● What you should do: What is the number of lines in the entries below that include the word "script"? Provide the number only.

— BEGIN Information provided —

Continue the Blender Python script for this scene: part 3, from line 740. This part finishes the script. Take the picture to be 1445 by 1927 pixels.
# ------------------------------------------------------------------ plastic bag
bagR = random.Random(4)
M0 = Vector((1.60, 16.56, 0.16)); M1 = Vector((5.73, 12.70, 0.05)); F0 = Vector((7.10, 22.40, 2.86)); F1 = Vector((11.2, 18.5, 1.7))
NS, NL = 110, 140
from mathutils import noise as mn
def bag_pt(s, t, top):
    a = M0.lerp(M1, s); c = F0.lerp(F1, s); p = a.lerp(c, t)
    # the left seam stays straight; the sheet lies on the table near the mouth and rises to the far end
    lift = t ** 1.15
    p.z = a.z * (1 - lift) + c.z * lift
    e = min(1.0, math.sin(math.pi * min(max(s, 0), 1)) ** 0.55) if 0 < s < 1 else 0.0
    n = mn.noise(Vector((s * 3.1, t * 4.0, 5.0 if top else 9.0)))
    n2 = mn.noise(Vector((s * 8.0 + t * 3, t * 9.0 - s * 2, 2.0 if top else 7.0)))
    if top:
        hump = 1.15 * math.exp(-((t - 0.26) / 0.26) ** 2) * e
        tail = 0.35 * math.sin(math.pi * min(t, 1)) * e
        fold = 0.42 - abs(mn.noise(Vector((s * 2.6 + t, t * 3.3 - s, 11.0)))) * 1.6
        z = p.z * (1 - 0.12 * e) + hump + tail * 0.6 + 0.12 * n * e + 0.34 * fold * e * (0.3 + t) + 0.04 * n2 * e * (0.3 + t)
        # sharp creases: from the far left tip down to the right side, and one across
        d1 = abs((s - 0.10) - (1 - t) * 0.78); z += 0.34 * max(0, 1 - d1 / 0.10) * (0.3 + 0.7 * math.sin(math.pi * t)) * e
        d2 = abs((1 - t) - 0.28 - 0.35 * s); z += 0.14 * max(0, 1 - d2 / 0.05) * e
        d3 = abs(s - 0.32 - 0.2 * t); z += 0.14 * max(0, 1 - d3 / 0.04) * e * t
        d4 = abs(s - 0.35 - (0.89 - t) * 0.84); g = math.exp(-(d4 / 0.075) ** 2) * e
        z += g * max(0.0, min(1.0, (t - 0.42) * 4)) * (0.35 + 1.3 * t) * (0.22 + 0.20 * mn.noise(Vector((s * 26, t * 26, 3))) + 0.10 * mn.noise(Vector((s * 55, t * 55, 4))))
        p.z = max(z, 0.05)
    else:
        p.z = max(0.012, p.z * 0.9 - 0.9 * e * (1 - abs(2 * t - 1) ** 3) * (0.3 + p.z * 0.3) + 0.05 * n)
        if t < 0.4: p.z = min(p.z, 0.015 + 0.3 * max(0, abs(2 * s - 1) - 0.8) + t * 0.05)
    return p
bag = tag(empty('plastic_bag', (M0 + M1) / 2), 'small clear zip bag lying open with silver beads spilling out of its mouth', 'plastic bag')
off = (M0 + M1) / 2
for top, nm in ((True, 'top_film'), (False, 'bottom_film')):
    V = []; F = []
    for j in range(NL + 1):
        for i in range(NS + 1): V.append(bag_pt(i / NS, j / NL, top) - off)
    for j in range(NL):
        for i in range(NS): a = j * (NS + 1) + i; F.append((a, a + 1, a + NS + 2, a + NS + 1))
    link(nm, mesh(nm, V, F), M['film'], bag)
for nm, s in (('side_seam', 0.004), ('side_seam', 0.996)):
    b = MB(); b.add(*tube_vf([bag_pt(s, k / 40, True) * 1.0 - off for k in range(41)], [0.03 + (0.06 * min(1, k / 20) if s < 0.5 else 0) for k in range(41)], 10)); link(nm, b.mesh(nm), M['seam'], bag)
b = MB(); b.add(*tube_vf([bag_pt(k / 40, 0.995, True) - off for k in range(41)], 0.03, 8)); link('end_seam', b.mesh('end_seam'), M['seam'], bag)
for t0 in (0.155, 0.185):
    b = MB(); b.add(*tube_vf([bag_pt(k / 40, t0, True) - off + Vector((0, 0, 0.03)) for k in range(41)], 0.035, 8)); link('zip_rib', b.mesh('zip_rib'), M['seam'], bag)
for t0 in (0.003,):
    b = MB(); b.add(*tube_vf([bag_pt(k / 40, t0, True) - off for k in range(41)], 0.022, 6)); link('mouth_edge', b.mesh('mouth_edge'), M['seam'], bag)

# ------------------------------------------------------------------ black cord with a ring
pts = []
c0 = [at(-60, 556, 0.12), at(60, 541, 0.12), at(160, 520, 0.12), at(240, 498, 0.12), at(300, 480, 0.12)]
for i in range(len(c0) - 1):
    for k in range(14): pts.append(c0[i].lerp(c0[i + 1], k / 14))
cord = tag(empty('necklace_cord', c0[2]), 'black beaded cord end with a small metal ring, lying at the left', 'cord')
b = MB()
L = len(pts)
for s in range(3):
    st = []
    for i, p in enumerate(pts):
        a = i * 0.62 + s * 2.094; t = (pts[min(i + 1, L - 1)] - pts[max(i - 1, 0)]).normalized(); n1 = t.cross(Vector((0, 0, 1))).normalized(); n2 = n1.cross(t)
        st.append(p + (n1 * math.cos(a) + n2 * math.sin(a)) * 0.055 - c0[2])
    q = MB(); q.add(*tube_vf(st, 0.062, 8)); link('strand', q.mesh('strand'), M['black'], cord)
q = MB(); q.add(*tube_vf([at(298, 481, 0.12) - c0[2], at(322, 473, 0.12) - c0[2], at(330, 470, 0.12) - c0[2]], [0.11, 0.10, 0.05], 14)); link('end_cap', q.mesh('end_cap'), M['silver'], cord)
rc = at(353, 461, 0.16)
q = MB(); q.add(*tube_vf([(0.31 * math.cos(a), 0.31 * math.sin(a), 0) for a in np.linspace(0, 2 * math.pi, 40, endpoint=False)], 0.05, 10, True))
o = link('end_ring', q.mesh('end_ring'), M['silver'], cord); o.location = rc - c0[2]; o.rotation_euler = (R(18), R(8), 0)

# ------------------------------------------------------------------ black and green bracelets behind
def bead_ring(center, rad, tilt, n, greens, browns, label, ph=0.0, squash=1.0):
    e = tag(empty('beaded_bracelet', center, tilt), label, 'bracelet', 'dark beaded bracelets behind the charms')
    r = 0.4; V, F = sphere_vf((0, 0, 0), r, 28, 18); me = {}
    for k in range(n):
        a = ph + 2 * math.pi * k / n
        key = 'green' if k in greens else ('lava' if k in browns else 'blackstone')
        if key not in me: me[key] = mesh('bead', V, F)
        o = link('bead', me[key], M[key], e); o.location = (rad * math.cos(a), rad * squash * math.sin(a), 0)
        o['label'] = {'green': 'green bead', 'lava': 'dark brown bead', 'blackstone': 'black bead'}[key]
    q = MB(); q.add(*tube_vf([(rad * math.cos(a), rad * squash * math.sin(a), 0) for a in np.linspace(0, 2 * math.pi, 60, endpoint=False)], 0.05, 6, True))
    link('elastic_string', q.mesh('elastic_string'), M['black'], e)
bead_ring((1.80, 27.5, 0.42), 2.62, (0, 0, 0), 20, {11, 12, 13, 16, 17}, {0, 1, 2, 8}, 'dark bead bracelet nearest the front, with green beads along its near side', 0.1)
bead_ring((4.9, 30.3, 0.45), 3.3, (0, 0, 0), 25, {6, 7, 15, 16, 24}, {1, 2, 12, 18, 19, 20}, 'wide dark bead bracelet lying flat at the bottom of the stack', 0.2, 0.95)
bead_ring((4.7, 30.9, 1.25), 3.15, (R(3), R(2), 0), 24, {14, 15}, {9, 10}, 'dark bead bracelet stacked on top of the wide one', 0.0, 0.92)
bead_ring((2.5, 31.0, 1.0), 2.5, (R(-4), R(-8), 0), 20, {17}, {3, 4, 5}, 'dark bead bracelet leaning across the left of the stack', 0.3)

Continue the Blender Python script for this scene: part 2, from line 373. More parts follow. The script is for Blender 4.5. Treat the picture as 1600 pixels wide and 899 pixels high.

— END Information provided —

● Exercise response: 2